Part of the American History & Genealogy Project

Frances E. Beauchamp 1857 ~ 1923

 


Frances E. Beauchamp

Mrs. Beauchamp, reformer and lecturer, was born in Madison County, Kentucky, in the home of her paternal ancestor, General Samuel Estill, and was of the fifth generation born on the old farm which was taken up from the Commonwealth of Virginia by his progenitors.

She was an only child, of a highly imaginative temperament and spent her childhood in dreamland. Trees, flowers and animals became sentient beings with a vivid personality, among which she moved and conversed. Hours were daily given to this imaginative existence and but for the fact that her parents were intensely practical and insisted on regular habits and a systematic performance of the tasks assigned, she would probably have gone through life a visionary, and not the highly sensitive, keenly responsive and eminently practical woman that her mature years have given to her day and generation.

She attended a private school in Richmond, Kentucky, until her ninth year and established herself at the head of her classes, being prominently expert in mathematics. She was devoted to her teacher, the Reverend R. L. Breck, and was deeply grieved when her parents removed her from this school to Science Hill, Shelbyville, Kentucky.

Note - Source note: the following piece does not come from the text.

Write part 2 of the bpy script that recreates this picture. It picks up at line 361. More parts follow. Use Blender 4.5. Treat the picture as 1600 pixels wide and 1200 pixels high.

Her education covered the English branches, music and French. She was graduated from this institution in her sixteenth year and was to have been finished abroad, but instead married during the year, J. H. Beauchamp, a rising young lawyer, whoever shared her ambitions and encouraged her work. She has been devoted to her church and a local philanthropist from her youth.

In 1886 she joined the Woman's Christian Temperance Union, and in the fall of that year was made corresponding secretary of the 'State Union. The following year she was appointed superintendent of juvenile work for Kentucky. In 1894 she was made one of the recording secretaries of the National Woman's Christian Temperance Union, and in 1895 was elected president of the Kentucky Woman's Christian Temperance Union, which office she is ably filling at the present time.

She is a speaker of rare quality, uniting eloquence and force in a logical presentation of facts.